1. U-Net Architecture:

The U-Net architecture is a convolutional neural network (CNN) known for its effectiveness in semantic segmentation. It consists of an encoder and a decoder, forming a U-shaped network.

2. Preprocessing

I've established a robust image preprocessing pipeline to ready both color (RGB) and black-and-white (BW) images for neural network training. Within this pipeline, RGB images undergo conversion to tf.uint8, uniform resizing to 128x128 pixels, and subsequent normalization to a range of [0, 1]. For BW images, similar resizing occurs, followed by thresholding to generate binary masks. Processed data is stored in images_data and masks_data, then converted to TensorFlow tensors for seamless integration into model training. This meticulous preprocessing ensures standardized, compatible data, setting the foundation for effective neural network training in my project.

3. Encoder (Downsampler):

For our encoder, we employ a MobileNetV2 model, initialized with weights pre-trained on a large dataset. The input size for this encoder is set to 128x128 pixels with three color channels.

4. Decoder (Upsampler):

The decoder takes the feature maps produced by the encoder and performs the task of upsampling. It gradually increases the spatial resolution of the feature maps to generate a segmentation mask that matches the input image size. For our decoder, we leverage the upsample block inspired by the pix2pix model.
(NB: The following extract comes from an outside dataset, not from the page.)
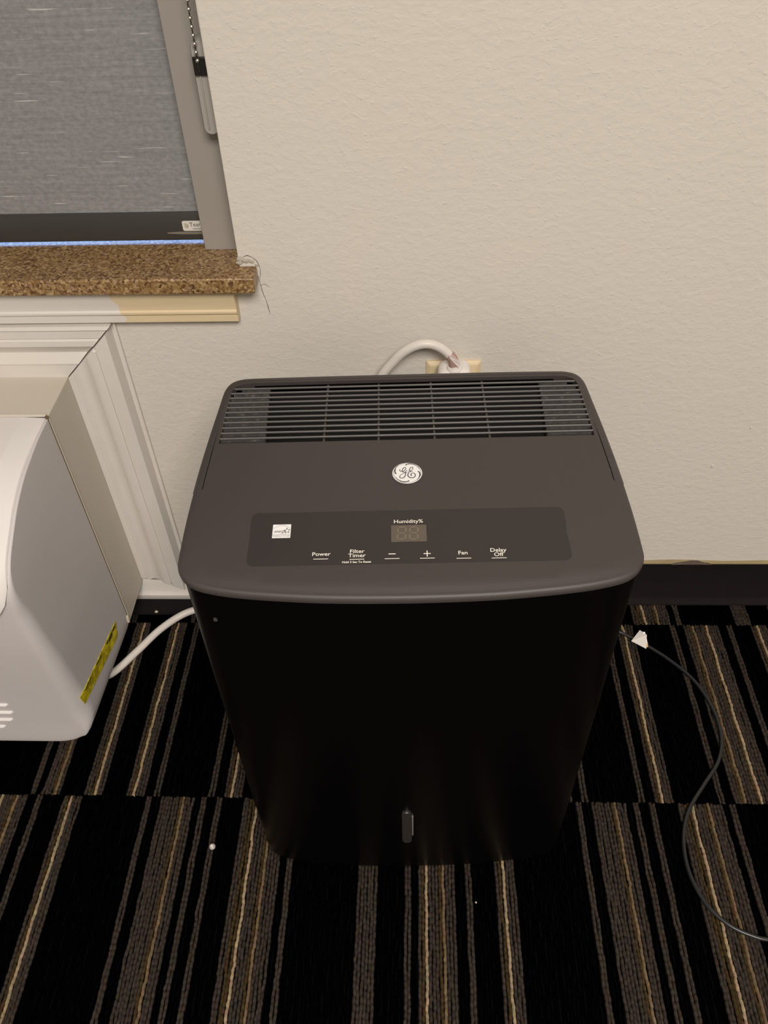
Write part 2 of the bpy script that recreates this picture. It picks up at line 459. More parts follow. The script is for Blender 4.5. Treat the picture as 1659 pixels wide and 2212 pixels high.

This block employs a combination of upsampling layers and skip connections, allowing the network to capture fine-grained details and spatial information.

5. Training Process:

During the training process, we train the model for 40 epochs

For validation, we perform validation on the test dataset The training process involves optimizing the model's parameters using backpropagation and an appropriate optimizer ( Adam) to minimize the loss.